Pertama bingung dan cemas kalau itdak bisa
sampai kampus UTM dengan tepat waktu. Cemas bagaimana keadaan mas Faishal yang
tersesat sendirian. Mungkinkah mengalami nasib yang serupa ? ternyata tidak.
Mas faishal lebih beruntung dari kami. Dia langsung menghubungi panitia acara
dan minta dijemput dan sampai kampus UTM lebih dahulu dari kami. Perasaan kedua
adalah senang. Senang karena mendapat pengalaman yang baru melewati jalan –
jalan baru yang belum saya ketahui sebelumnya. Inilah petualang pertama ke Madura.

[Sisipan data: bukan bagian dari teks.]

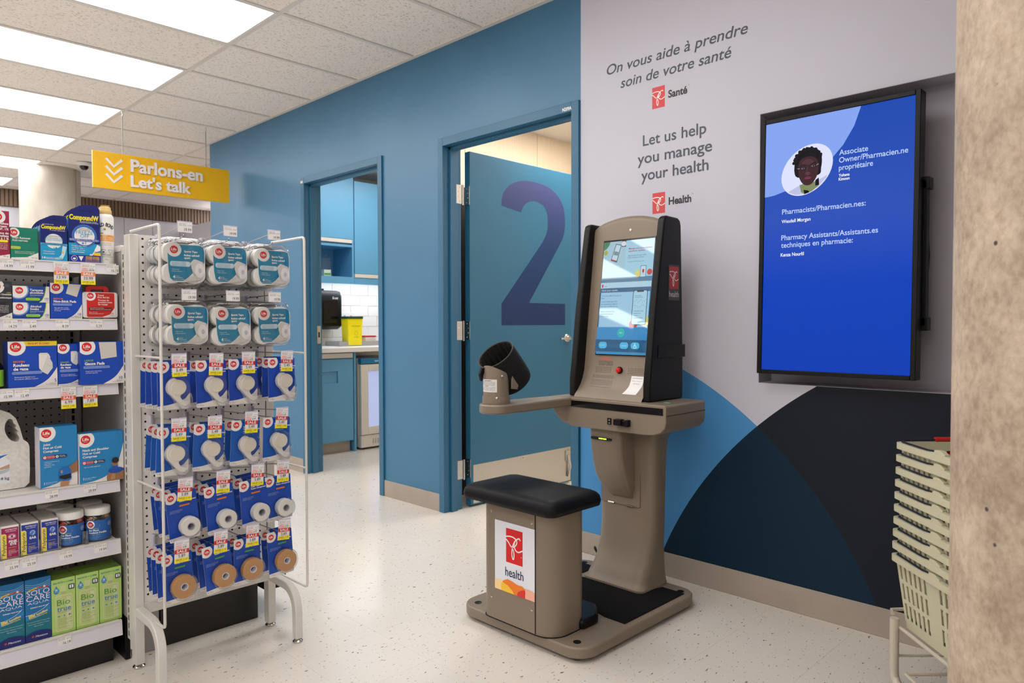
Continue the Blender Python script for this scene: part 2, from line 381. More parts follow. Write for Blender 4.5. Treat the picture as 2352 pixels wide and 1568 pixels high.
# ================================================================== STRUCTURE
D = 2.69; ZC = 2.69; DX = 0.593; X0 = -3.452       # wall plane, ceiling height, ceiling grid
g = G()
TX0, TX1, TY0, TY1 = -6.405, 0.30, 0.25, 2.69
g.box(-12, 4, -7, TY0, -.1, 0, M_FLOOR); g.box(-12, TX0, TY0, 8, -.1, 0, M_FLOOR); g.box(TX1, 4, TY0, 8, -.1, 0, M_FLOOR)
g.box(TX0, TX1, TY1, 8, -.1, 0, M_FLOOR); g.box(TX0, TX1, TY0, TY1, -.1, -.004, M_FLOOR)
floor = struct(g.build('floor', smooth=False))
t = .305; tm = None; n = 0
for i in range(22):
    for j in range(8):
        x0 = TX0+i*t; y0 = TY0+j*t
        if tm is None:
            o = G().box(.0002, t-.0002, .0002, t-.0002, -.003, 0, M_FLOOR).build('floor_tile', floor, smooth=False); tm = o.data
        else:
            o = bpy.data.objects.new('floor_tile', tm); COL.objects.link(o); o.parent = floor
        o.location = (x0, y0, 0)
# ceiling: slab, grid and tiles
g = G(); g.box(-12, 4, -7, 8, ZC+.03, ZC+.1, M_GRID)
ceiling = struct(g.build('ceiling', smooth=False))
YL = [-.56-1.19*3, -.56-1.19*2, -.56-1.19, -.56, .63, 1.82, 2.69]
YF = [1.82, 3.01, 4.2, 5.39, 6.58]
xs = [X0+DX*k for k in range(-12, 12)]
tile_full = None
def ctile(x0, x1, y0, y1):
    global tile_full
    full = abs((y1-y0)-1.19) < .01
    if full and tile_full:
        o = bpy.data.objects.new('ceiling_tile', tile_full); COL.objects.link(o); o.parent = ceiling
    else:
        o = G().box(.011, x1-x0-.011, .011, y1-y0-.011, .004, .02, M_TILE).build('ceiling_tile', ceiling, smooth=False)
        if full: tile_full = o.data
    o.location = (x0, y0, ZC)
LIGHTS = []
for k, x in enumerate(xs[:-1]):
    kk = k-12
    for j in range(len(YL)-1):
        y0, y1 = YL[j], YL[j+1]
        if j in (0, 2, 4) and kk % 2 == 1 and not (j == 4 and kk >= 5): LIGHTS.append((x, y0, kk, j)); continue
        ctile(x, xs[k+1], y0, y1)
    if xs[k+1] < -6.3:
        for j in range(len(YF)-1):
            if j == 0 and False: continue
            if YF[j] < 2.0:  # strip between 2.69 and 3.01 behind the line of the blue wall
                ctile(x, xs[k+1], 2.69, 3.01)
            elif j == 2 and kk % 2 == 1 and kk < -10: LIGHTS.append((x, YF[j], kk, 9))  # light added out of view to brighten the far white panels
            else: ctile(x, xs[k+1], YF[j], YF[j+1])
g = G()
for x in xs: g.box(x-.012, x+.012, YL[0], 2.69 if x > -6.3 else 6.58, ZC-.002, ZC+.03, M_GRID)
for y in YL[:-1]: g.box(xs[0], xs[-1], y-.012, y+.012, ZC-.0015, ZC+.03, M_GRID)
for y in [2.69]+YF[1:]: g.box(xs[0], -6.40, y-.012, y+.012, ZC-.0015, ZC+.03, M_GRID)
g.box(-6.40, 1.2, D-.026, D, ZC-.003, ZC+.03, M_GRID)
g.build('ceiling_grid', ceiling, smooth=False)
# blue wall with two door openings
WT = .115
g = G()
O1 = (-4.80, -3.80); O2 = (-3.235, -2.194); HT = 2.165
g.box(-6.405, O1[0]+.02, D, D+WT, 0, ZC+.05, M_BLUE); g.box(O1[1]-.02, O2[0]+.02, D, D+WT, 0, ZC+.05, M_BLUE)
g.box(O1[0]+.02, O1[1]-.02, D, D+WT, HT-.02, ZC+.05, M_BLUE); g.box(O2[0]+.02, O2[1]-.01, D, D+WT, HT-.02, ZC+.05, M_BLUE)
g.box(O2[1]-.01, -2.187, D, D+WT, 0, ZC+.05, M_BLUE)
wall_back = struct(g.build('wall_back', smooth=False))
# mural wall with niche
NX0, NX1, NZ0, NZ1, ND = -1.291, -.35, .867, 1.915, .11
g = G()
g.box(-2.187, NX0, D, D+.3, 0, ZC+.05, M_MURAL); g.box(NX1, 4, D, D+.3, 0, ZC+.05, M_MURAL)
g.box(NX0, NX1, D, D+.3, 0, NZ0, M_MURAL); g.box(NX0, NX1, D, D+.3, NZ1, ZC+.05, M_MURAL); 
wall_mural = struct(g.build('wall_right', smooth=False))
M_NICHE = mat('grey_lilac_niche_paint', '#a9a6b1', 0.5)
g = G(); g.box(NX0, NX1, D+ND, D+.3, NZ0, NZ1, M_NICHE)
e = .0015
g.box(NX0, NX0+e, D+.001, D+ND, NZ0, NZ1, M_NICHE); g.box(NX0, NX1, D+.001, D+ND, NZ0, NZ0+e, M_NICHE); g.box(NX0, NX1, D+.001, D+ND, NZ1-e, NZ1, M_NICHE)
g.build('niche_lining', wall_mural, smooth=False)
# lettering and emblems printed on the mural
TXT = mat('slate_print', '#4a525c', 0.5); TXT2 = mat('charcoal_print', '#2f2d32', 0.5); PCR = mat('red_print', '#d8474a', 0.5)
art([tx('On vous aide à prendre', -2.033, 2.243, .044, TXT, sh=.18, w=.690, b=.012, res=5), tx('soin de votre santé', -1.955, 2.167, .044, TXT, sh=.18, w=.542, b=.012, res=5),
     tx('Let us help', -1.834, 1.885, .046, TXT, w=.311, b=.012, res=5), tx('you manage', -1.862, 1.808, .046, TXT, w=.366, b=.012, res=5), tx('your health', -1.842, 1.733, .046, TXT, w=.330, b=.012, res=5)],
    'lettering', wall_mural, y=D)
art(pc_logo(-1.786, 2.036, .064, .092, PCR, WHT)+[tx('Santé', -1.705, 2.069, .030, TXT2, b=.03, w=.093, res=4), tx('MC', -1.608, 2.099, .004, TXT2)], 'emblem', wall_mural, y=D)
art(pc_logo(-1.783, 1.580, .064, .090, PCR, WHT)+[tx('Health', -1.701, 1.612, .030, TXT2, b=.03, w=.110, res=4), tx('TM', -1.589, 1.642, .004, TXT2)], 'emblem', wall_mural, y=D)
# baseboards
def bb(name, x0, x1, yv=D):
    struct(G().box(x0, x1, yv-.006, yv, 0, .103, M_BASE).build(name, bevel=.0015, seg=1))
bb('baseboard_left', -6.405, -4.80); bb('baseboard_middle', -3.795, -3.24); bb('baseboard_right', -2.187, 3.9)
# enclosing room beyond the frame
M_LWALL = mat('pale_lilac_wall_panel', '#dad8e2', 0.5); M_PLAIN = mat('off_white_wall_paint', '#e6e3df', 0.6)
g = G(); g.box(3.9, 4, -7, D, 0, ZC+.05, M_PLAIN); struct(g.build('wall_east', smooth=False))
g = G(); g.box(-12, 4, -7.1, -7, 0, ZC+.05, M_PLAIN); struct(g.build('wall_front', smooth=False))
# far wall: white panels under a band of vertical wooden slats
XF = -10.2
g = G(); g.box(XF-.15, XF-.02, -7, 8, 0, ZC+.05, M_LWALL); wall_far = struct(g.build('wall_left', smooth=False))
pm = None
for k in range(28):
    y = -1.38+k*.3507-.02
    if pm is None:
        o = G().box(0, .3447, 0, 0.02, 0, 2.487, M_LWALL).build('wall_panel', wall_far, bevel=.002, seg=1); pm = o.data
        for v in pm.vertices: v.co = (v.co.y*1.0-.02, v.co.x, v.co.z)
        pm.flip_normals(); 
    else:
        o = bpy.data.objects.new('wall_panel', pm); COL.objects.link(o); o.parent = wall_far
    o.location = (XF, y, 0)
g = G(); g.box(XF-.02, XF+.01, -7, 8, 2.492, ZC+.03, M_SLATW)
y = -2.0
while y < 7:
    g.box(XF+.01, XF+.035, y, y+.03, 2.492, ZC+.0, M_SLATW); y += .042
o = g.build('slat_band', wall_far, smooth=False); o['kind'] = 'stuff'
g = G(); g.box(-12, -6.4, 7.9, 8, 0, ZC+.05, M_LWALL); struct(g.build('wall_rear', smooth=False))
g = G(); g.box(XF+.02, XF+1.1, 3.92, 4.6, 0, 2.43, M_LWALL); tag(g.build('tall_cupboard', bevel=.004), 'tall plain white cupboard against the far panelled wall', 'cupboard')

# ------------------------------------------------------------------ door frames
def door_frame(name, x0, x1, strike=False, sign=None):
    y0 = D-.012; y1 = D+WT+.012; f = .045; z1 = HT
    g = G()
    for s, xa in ((1, x0), (-1, x1)):
        a, b = (xa, xa+s*f); g.box(min(a, b), max(a, b), y0, D, 0, z1, M_FRAME); g.box(min(a, b), max(a, b), D+WT, y1, 0, z1, M_FRAME)
        a, b = (xa+s*(f-.006), xa+s*f); g.box(min(a, b), max(a, b), D, D+WT, 0, z1, M_FRAME)
        a, b = (xa+s*f, xa+s*(f+.016)); g.box(min(a, b), max(a, b), D+.035, D+.080, 0, z1-f, M_FRAME)
    g.box(x0+f, x1-f, y0, D, z1-f, z1, M_FRAME); g.box(x0+f, x1-f, D+WT, y1, z1-f, z1, M_FRAME)
    g.box(x0+f, x1-f, D, D+WT, z1-f, z1-f+.006, M_FRAME); g.box(x0+f, x1-f, D+.035, D+.080, z1-f-.016, z1-f, M_FRAME)
    return struct(g.build(name, bevel=.0012, seg=1))
d1 = door_frame('door_1', -4.805, -3.795)
d2 = door_frame('door_2', -3.240, -2.192)
g = G(); g.box(-4.7598, -4.757, D+.085, D+.115, .955, 1.085, M_STEEL); g.box(-4.757, -4.7564, D+.095, D+.107, 1.0, 1.04, M_HOLE); g.build('strike_plate', d1)
art([('rect', -4.803, 2.125, -4.772, 2.142, P('#d9cfc8'))], 'number_plate', d1, y=D-.012)
art([tx('N209A', -2.292, 2.128, .0155, P('#f1efec'), b=.035, w=.058)], 'room_number', d2, y=D-.012)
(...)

Fantastik !!!!. Perasaan yang ketiga adalah Pengen ketawa ngakak. Kejadian
diatas tadi, episode tanya jawab yang tidak sambung. Tanya pakai bahasa Jawa
dijawab pakai Bahasa Madura. Bahasa Indonesia dijawab pula dnegan bahasa Jawa.

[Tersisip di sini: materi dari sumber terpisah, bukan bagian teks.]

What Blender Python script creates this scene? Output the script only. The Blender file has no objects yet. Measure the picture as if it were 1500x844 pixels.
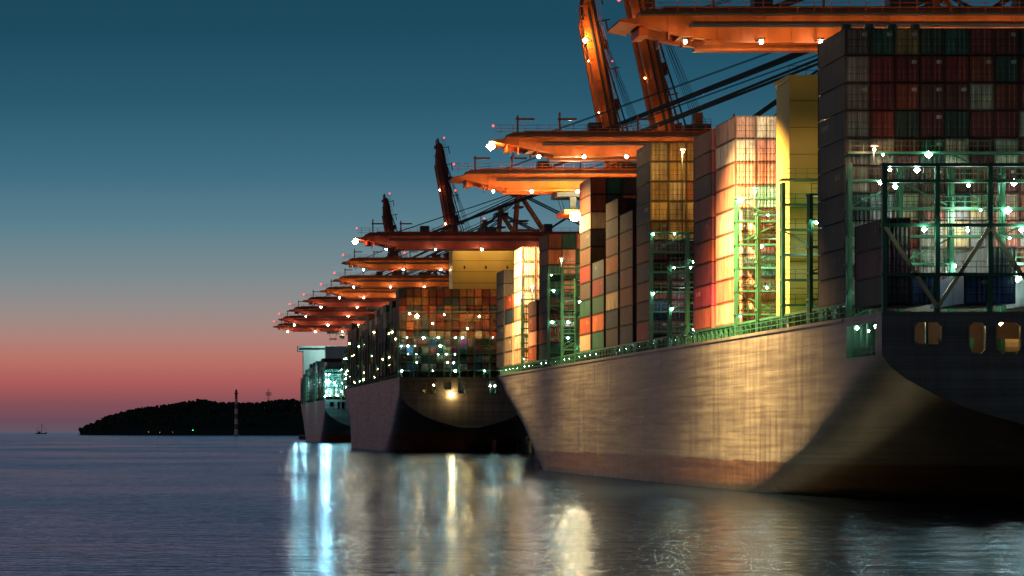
import bpy, math, random
from mathutils import Vector, noise
R = random.Random(7)
scene = bpy.context.scene
scene.view_settings.view_transform = 'Standard'
try: scene.view_settings.look = 'None'
except Exception: pass
scene.view_settings.exposure = 0

def srgb(r, g, b):
    def f(c):
        c /= 255.0
        return c/12.92 if c <= 0.04045 else ((c+0.055)/1.055)**2.4
    return (f(r), f(g), f(b), 1)

# ------------------------------------------------------------ node helpers
def newmat(name):
    m = bpy.data.materials.new(name); m.use_nodes = True
    nt = m.node_tree
    b = nt.nodes["Principled BSDF"]
    return m, nt, b
def N(nt, t, **kw):
    n = nt.nodes.new(t)
    for k, v in kw.items(): setattr(n, k, v)
    return n
def ramp(nt, stops, fac):
    r = N(nt, 'ShaderNodeValToRGB')
    while len(r.color_ramp.elements) < len(stops): r.color_ramp.elements.new(0.5)
    for e, (p, c) in zip(r.color_ramp.elements, stops):
        e.position = p; e.color = c
    nt.links.new(fac, r.inputs[0]); return r.outputs[0]
def math_n(nt, op, a, b=None, c=None):
    n = N(nt, 'ShaderNodeMath', operation=op)
    for i, v in enumerate((a, b, c)):
        if v is None: continue
        if isinstance(v, (int, float)): n.inputs[i].default_value = v
        else: nt.links.new(v, n.inputs[i])
    return n.outputs[0]
def mixc(nt, fac, a, b, mode='MIX'):
    n = N(nt, 'ShaderNodeMix', data_type='RGBA', blend_type=mode)
    for i, v in ((0, fac), (6, a), (7, b)):
        if isinstance(v, (int, float)): n.inputs[i].default_value = v
        elif isinstance(v, tuple): n.inputs[i].default_value = v
        else: nt.links.new(v, n.inputs[i])
    return n.outputs[2]
def noise_n(nt, vec, scale, detail=4, rough=0.55):
    n = N(nt, 'ShaderNodeTexNoise'); n.inputs['Scale'].default_value = scale
    n.inputs['Detail'].default_value = detail; n.inputs['Roughness'].default_value = rough
    nt.links.new(vec, n.inputs['Vector']); return n.outputs['Fac']
def mapping(nt, vec, s):
    n = N(nt, 'ShaderNodeMapping'); n.inputs['Scale'].default_value = s
    nt.links.new(vec, n.inputs['Vector']); return n.outputs[0]
def bump(nt, b, h, strength, dist):
    n = N(nt, 'ShaderNodeBump'); n.inputs['Strength'].default_value = strength
    n.inputs['Distance'].default_value = dist
    nt.links.new(h, n.inputs['Height']); nt.links.new(n.outputs[0], b.inputs['Normal'])

def painted(name, col, rough=0.5, dirt=0.5, scale=0.4, metallic=0.0):
    m, nt, b = newmat(name)
    g = N(nt, 'ShaderNodeTexCoord').outputs['Object']
    n1 = noise_n(nt, mapping(nt, g, (1, 1, 0.35)), scale, 4, 0.6)
    dark = tuple(c*(1-dirt) for c in col[:3])+(1,)
    c = ramp(nt, [(0.3, dark), (0.62, col)], n1)
    nt.links.new(c, b.inputs['Base Color'])
    b.inputs['Roughness'].default_value = rough; b.inputs['Metallic'].default_value = metallic
    return m
def emit(name, col, s, sample=True):
    m, nt, b = newmat(name)
    b.inputs['Base Color'].default_value = col
    b.inputs['Emission Color'].default_value = col
    b.inputs['Emission Strength'].default_value = s
    if not sample: m.cycles.emission_sampling='NONE'
    return m

M = {}
M['orange'] = painted('crane_orange_paint', (0.72, 0.15, 0.018, 1), 0.45, 0.4)
M['red'] = painted('crane_red_paint', (0.42, 0.05, 0.02, 1), 0.5, 0.4)
M['steel'] = painted('dark_steel', (0.035, 0.05, 0.06, 1), 0.5, 0.4)
M['green'] = painted('lashing_green_paint', (0.02, 0.12, 0.06, 1), 0.5, 0.4)
M['greybeam'] = painted('brace_paint', (0.6, 0.5, 0.28, 1), 0.5, 0.4)
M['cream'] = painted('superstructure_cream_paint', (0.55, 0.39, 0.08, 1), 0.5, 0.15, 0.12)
M['white'] = painted('superstructure_white_paint', (0.5, 0.56, 0.54, 1), 0.5, 0.2, 0.2)
M['deck'] = painted('deck_paint', (0.1, 0.06, 0.04, 1), 0.7, 0.4)
M['concrete'] = painted('quay_concrete', (0.28, 0.27, 0.25, 1), 0.8, 0.4, 0.1)
M['glass'] = painted('dark_glass', (0.02, 0.03, 0.03, 1), 0.1, 0.2)
M['markw'] = painted('white_marking', (0.4, 0.38, 0.32, 1), 0.6, 0.5)
M['Lcool'] = emit('lamp_cool_white', (0.62, 1.0, 0.84, 1), 140)
M['Lwarm'] = emit('lamp_warm_white', (1.0, 0.62, 0.24, 1), 110)
M['Lneut'] = emit('lamp_neutral_white', (1.0, 0.80, 0.5, 1), 130)
M['Lcrane'] = emit('crane_boom_lamp', (1.0, 0.74, 0.42, 1), 420)
M['Lflood'] = emit('floodlight_lens', (1.0, 0.66, 0.26, 1), 260)
M['Lfcool'] = emit('floodlight_lens_cool', (0.45, 0.92, 1.0, 1), 420)
M['Lred'] = emit('obstruction_light_red', (1.0, 0.05, 0.04, 1), 5, False)
M['Lgreen'] = emit('navigation_light_green', (0.05, 1.0, 0.3, 1), 6, False)
M['Lshore'] = emit('shore_lamp', (1.0, 0.35, 0.08, 1), 1.2, False)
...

Hadehhhh. Hari ini masih ada orang yang itdak bisa menggunakan bahasa
Indonesia. Padahal Bahasa Indoneisa adalah bahasa Persatuan dan bahasa
Nasional. Sumpah masih pengen ngakak
sampai akhirnya meninggalkan kampung tadi.
Singkat cerita
akhirnya setelah acara selesai ba’da ashar, kita pulang memilih naik feri ke
pelabuhan tanjung perak. Alhamdulillah kita masih dapat kapal. H – 10 menit
kapal berangkat. Mungkin kalau terlewat kita harus menunggu malam baru akan
bisa desebrangkan. Maklum, setelah pembangunan jembatan Suramadu akitvitas
pelayaran di pelabuhan kamal sepi karena semua berpindah menuju jembatan
suramadu. Sungguh mematikan ekonomi masyarakat sekitar. Kapal pun sudah tidak
mendapat perawatan yang memadahi. Bisa jadi hal itu karena biaya untuk
perawatan bisa menghabiskan keuntungan setelah digunakan membayar izin dan para
pegawainya. Kursi penumpangan sudah banyak yang karatan dan bau yang tidak
enak. Sekali lagi, ini adalah pengalaman pertama menyebrang ke surabaya naik
kapal. Sudah lama tidak merasakan setelah 10 tahun sebelumnya naik kapal feri
ke pulau Bali.
Sungguh
pengalaman paling berkesan hingga akhir ini. Terimakasih semuanya.. semoga kita
bisa mengulangi cerita – cerita ini setelah 10 atau 20 tahun lagi.